The adopted budget represents a 2.67 percent increase over the current school budget. In the coming weeks, it will go before the Board of Finance, then the Representative Town Meeting, before a final number is approved.
The Feb. 6 BOE workshop yielded reductions of $79,000 (due to an unanticipated retirement and a reduction of $25,000 to the unemployment fund) and $88,000 by eliminating a proposed curriculum coordinator to support the “TVAL” state mandated teachers program.
The position was eliminated after the board voted to support Chairman Frank Carrano’s proposal to cut it away. Carrano made his proposal based on new information just coming down from the state and State Dept. of Education, giving indications that the state may “slow down” rolling out a mandated teacher evaluation process, said Carrano.
Carrano said the latest indications show the state may modify the mandate timeline from a one-year roll out to a two-year roll out.
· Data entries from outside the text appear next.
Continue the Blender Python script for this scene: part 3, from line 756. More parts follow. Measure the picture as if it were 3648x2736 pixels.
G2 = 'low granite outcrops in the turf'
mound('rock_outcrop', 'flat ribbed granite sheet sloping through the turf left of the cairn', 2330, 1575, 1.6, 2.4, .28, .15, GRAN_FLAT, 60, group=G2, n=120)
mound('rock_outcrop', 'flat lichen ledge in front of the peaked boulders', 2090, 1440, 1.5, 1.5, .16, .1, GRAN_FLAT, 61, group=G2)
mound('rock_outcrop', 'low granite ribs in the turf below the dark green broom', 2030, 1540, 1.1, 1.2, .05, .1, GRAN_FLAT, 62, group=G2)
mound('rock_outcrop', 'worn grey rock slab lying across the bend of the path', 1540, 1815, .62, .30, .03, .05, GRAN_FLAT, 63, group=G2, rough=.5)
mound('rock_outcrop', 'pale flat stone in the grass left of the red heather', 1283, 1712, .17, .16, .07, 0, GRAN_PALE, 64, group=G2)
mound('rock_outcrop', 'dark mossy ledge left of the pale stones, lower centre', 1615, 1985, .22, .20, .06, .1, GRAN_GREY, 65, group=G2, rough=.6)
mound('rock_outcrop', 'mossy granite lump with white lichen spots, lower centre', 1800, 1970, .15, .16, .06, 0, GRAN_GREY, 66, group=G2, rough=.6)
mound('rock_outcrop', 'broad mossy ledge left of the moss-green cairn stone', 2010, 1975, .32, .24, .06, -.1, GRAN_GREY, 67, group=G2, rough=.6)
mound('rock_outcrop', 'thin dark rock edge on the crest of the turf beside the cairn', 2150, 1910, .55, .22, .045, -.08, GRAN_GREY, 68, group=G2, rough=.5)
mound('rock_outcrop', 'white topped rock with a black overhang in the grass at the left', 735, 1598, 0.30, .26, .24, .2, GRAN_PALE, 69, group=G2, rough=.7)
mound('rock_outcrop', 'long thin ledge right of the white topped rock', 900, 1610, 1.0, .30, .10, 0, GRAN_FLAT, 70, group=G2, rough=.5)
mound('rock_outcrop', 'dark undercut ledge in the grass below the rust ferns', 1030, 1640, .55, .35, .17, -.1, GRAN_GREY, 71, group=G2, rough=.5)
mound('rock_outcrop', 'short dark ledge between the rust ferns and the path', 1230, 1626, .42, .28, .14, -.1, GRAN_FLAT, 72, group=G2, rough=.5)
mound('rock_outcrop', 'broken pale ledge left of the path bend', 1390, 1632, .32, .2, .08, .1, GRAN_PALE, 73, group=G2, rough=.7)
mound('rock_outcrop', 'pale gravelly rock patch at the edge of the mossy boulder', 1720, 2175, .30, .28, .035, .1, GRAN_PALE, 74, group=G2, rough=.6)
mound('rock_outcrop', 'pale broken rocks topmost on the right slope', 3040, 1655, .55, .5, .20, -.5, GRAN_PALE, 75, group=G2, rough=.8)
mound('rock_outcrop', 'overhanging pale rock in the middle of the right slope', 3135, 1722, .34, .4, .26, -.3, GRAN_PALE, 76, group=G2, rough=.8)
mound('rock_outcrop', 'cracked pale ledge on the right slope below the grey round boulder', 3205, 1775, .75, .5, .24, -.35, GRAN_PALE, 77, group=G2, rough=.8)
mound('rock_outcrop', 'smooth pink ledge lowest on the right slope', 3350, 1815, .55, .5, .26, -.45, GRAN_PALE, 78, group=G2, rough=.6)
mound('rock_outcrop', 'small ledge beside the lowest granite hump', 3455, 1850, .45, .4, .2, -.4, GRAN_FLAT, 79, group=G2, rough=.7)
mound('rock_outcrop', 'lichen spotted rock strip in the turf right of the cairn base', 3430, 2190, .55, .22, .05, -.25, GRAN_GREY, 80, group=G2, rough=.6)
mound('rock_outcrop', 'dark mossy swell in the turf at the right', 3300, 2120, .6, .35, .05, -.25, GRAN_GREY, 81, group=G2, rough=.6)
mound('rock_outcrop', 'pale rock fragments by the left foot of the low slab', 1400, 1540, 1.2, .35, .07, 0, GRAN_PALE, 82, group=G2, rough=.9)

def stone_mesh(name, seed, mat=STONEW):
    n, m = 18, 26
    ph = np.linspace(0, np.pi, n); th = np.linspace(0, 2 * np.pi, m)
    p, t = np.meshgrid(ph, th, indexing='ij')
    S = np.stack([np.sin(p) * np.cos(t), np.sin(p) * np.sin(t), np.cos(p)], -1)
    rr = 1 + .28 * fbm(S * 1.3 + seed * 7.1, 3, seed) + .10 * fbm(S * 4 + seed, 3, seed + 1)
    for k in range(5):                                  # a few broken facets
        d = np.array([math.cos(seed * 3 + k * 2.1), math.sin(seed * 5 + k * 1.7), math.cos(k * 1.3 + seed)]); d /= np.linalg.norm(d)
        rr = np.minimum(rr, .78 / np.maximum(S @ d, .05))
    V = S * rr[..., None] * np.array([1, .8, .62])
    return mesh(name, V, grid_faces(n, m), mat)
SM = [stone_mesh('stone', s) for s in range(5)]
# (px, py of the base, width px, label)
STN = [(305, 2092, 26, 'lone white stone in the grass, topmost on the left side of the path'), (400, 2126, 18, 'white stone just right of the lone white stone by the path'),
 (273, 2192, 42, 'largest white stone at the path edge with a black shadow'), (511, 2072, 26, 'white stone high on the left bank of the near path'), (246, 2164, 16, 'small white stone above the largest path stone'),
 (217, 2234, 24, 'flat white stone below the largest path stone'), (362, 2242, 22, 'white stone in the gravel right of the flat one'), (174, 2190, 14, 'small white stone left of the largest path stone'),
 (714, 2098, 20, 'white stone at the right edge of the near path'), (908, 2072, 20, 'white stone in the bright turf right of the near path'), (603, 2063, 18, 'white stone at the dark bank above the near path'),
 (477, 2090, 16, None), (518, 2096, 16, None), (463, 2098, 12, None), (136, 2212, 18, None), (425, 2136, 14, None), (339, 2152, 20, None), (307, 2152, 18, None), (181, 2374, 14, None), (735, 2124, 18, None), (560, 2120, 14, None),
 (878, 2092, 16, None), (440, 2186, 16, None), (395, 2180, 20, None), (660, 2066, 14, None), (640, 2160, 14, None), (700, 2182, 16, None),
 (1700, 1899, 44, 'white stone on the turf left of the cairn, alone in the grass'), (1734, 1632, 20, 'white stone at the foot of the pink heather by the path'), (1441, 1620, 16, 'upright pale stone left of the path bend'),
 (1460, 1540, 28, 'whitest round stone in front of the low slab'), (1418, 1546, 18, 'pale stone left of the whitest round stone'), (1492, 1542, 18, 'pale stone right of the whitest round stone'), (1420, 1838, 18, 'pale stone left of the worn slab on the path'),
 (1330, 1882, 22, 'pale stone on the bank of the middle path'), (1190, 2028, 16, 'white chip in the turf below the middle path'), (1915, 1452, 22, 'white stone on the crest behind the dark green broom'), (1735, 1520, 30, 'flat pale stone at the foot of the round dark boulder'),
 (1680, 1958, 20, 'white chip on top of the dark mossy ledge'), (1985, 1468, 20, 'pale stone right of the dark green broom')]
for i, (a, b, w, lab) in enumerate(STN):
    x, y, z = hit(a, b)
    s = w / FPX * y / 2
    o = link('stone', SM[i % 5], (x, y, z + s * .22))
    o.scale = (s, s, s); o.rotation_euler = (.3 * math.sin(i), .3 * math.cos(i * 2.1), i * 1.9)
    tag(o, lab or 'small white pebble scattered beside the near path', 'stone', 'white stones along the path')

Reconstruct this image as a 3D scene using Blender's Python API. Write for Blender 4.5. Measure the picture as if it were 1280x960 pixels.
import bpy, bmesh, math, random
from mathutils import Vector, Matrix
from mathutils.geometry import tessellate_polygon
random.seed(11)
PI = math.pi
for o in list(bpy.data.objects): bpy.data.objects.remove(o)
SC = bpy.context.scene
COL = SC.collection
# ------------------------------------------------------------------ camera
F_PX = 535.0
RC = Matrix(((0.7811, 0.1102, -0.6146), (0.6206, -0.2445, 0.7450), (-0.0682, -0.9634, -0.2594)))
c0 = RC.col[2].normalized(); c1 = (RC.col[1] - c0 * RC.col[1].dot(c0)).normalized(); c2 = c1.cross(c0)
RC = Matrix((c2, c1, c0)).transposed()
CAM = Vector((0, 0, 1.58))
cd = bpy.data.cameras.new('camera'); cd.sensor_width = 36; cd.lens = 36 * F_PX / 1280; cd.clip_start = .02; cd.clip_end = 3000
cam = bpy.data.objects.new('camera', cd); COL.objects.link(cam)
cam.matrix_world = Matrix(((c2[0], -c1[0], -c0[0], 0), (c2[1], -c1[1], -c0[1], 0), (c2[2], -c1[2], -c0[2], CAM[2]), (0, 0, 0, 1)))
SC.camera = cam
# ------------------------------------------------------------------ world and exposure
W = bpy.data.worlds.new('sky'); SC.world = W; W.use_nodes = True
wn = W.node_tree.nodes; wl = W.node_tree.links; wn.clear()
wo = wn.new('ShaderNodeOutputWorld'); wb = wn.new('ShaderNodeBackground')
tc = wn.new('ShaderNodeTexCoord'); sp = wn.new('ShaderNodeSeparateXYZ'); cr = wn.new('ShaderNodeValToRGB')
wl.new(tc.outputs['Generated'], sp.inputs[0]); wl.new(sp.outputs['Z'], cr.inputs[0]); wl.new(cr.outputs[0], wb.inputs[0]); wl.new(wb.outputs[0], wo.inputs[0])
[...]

He said if that happens in the next two weeks or so, after the BOE already adopted a budget with two curriculum positions to support the one-year time line, the added costs would be difficult to defend.
If it doesn’t happen, Carrano said the district will then take have to a “position” with the state.
“If (it) doesn’t get official approval, to slow down the roll outs, I think we should take a position with state that we can only do what we have the resources to do (and) we will move ahead with the particular resources we have. I think this is going to be a position towns across the state are going to take,” said Carrano.
Carrano said it would also send a message to the state about unfunded mandates.
“For me, it’s one way of taking a stand against a system that hasn’t changed in 50 years; (they) determine what you have to do, but don’t come up with any resources in order to get the job done,” said Carrano.
Hernandez said Branford is one of the “leaders in the state” with regard to working toward meeting the state mandate. He agreed Carrano’s idea was “prudent.”
Saying it would still allow the district to “…take a small step forward to implement our model,” Hernandez said, “…but it also informs the state there’s a cost to doing business, and that’s a cost they need to be mindful of. To roll it out…to turn it on like a light switch; to turn it on and make it happen, is really unrealistic.”